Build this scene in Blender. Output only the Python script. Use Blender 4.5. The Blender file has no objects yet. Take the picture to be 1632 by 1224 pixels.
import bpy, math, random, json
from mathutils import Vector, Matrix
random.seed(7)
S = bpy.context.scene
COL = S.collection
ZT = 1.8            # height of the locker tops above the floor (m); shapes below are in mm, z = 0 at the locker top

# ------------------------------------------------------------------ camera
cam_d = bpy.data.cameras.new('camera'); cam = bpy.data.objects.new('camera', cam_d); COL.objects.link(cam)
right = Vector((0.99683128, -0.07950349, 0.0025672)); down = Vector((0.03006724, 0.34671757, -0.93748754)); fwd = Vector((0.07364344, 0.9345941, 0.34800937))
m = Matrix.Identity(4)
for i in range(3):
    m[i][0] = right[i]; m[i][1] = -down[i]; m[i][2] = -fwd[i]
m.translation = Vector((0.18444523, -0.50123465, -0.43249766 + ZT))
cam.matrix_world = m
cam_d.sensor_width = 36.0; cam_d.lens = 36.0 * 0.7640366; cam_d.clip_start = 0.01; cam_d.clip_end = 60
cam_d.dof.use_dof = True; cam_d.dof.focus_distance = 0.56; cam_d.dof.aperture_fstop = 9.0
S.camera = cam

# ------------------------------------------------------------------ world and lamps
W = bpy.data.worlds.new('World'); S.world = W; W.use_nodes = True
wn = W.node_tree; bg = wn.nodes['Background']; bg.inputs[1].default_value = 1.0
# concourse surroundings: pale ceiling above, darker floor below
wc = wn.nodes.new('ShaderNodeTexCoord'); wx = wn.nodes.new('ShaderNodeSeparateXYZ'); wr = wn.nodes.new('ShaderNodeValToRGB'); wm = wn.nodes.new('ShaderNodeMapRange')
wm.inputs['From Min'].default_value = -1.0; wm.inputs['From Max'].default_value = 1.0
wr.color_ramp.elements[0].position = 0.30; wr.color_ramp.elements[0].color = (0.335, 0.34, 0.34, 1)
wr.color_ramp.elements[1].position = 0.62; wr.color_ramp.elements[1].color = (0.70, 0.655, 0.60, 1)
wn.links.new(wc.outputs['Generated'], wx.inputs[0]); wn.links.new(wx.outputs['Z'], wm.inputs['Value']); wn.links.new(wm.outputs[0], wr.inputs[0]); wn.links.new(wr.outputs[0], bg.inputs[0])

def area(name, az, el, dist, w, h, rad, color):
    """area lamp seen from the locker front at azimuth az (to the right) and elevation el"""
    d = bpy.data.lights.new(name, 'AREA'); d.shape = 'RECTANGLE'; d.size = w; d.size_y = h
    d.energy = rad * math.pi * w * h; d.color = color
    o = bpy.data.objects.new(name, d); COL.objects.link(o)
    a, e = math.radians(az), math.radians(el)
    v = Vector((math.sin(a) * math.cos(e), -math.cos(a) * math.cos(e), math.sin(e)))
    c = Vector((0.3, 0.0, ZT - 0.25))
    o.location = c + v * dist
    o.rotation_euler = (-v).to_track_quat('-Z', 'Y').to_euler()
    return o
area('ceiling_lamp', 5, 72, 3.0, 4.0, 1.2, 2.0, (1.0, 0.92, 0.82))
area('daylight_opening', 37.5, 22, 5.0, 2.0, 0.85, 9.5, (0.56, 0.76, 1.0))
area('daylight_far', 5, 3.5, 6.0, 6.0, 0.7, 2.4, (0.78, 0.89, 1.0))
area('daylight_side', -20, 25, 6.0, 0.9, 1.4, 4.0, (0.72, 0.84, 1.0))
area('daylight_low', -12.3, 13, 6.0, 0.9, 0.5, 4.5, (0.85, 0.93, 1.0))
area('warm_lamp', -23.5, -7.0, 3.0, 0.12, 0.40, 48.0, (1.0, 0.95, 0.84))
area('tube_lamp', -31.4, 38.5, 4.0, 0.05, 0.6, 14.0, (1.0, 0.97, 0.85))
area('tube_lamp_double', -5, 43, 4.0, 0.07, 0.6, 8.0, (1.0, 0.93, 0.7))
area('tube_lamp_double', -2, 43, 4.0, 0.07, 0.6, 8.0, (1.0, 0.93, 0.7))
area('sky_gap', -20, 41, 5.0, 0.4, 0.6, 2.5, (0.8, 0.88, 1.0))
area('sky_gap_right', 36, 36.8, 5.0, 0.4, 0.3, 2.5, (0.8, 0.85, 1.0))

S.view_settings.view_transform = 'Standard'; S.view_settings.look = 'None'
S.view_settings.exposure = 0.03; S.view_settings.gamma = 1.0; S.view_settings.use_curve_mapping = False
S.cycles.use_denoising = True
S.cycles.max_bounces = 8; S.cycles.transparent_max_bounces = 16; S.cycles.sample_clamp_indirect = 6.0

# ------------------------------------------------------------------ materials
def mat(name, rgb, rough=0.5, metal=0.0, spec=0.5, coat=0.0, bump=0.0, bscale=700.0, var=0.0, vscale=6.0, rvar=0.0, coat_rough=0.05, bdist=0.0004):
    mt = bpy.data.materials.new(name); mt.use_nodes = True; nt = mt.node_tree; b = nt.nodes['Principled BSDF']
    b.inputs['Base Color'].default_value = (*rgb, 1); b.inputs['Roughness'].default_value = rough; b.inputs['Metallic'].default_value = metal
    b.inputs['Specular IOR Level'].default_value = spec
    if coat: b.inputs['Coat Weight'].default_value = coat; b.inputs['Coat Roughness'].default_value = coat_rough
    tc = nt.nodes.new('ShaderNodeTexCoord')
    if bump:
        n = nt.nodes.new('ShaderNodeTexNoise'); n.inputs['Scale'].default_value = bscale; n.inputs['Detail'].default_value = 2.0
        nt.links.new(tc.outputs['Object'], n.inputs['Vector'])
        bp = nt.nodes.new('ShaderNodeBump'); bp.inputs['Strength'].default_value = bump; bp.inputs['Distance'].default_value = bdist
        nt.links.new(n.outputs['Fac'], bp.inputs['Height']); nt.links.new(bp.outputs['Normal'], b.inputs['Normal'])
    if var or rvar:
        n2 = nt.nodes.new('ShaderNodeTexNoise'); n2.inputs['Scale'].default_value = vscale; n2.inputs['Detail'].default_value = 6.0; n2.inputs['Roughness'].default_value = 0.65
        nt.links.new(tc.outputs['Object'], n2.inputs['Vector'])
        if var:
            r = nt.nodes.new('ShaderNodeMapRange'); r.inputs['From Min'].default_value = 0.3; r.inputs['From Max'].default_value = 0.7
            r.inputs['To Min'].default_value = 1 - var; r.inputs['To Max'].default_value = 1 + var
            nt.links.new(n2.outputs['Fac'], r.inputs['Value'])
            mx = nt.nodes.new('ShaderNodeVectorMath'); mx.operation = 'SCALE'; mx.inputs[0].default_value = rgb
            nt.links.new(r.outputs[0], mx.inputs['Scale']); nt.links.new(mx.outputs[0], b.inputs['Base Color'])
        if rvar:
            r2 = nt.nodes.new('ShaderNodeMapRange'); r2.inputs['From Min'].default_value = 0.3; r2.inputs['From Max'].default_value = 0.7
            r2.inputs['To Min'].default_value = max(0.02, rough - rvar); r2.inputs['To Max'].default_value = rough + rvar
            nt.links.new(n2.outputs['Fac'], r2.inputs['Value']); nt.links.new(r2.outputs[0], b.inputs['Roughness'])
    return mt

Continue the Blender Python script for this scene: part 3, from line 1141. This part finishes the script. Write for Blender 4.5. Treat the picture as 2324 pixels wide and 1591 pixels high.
^^^^
▶ [Stated goal]:
Only the lines from the top of the data through the line that contains "at the locker top" should be quoted, exactly as they stand.

▶ [Complete response]:
Build this scene in Blender. Output only the Python script. Use Blender 4.5. The Blender file has no objects yet. Take the picture to be 1632 by 1224 pixels.
import bpy, math, random, json
from mathutils import Vector, Matrix
random.seed(7)
S = bpy.context.scene
COL = S.collection
ZT = 1.8            # height of the locker tops above the floor (m); shapes below are in mm, z = 0 at the locker top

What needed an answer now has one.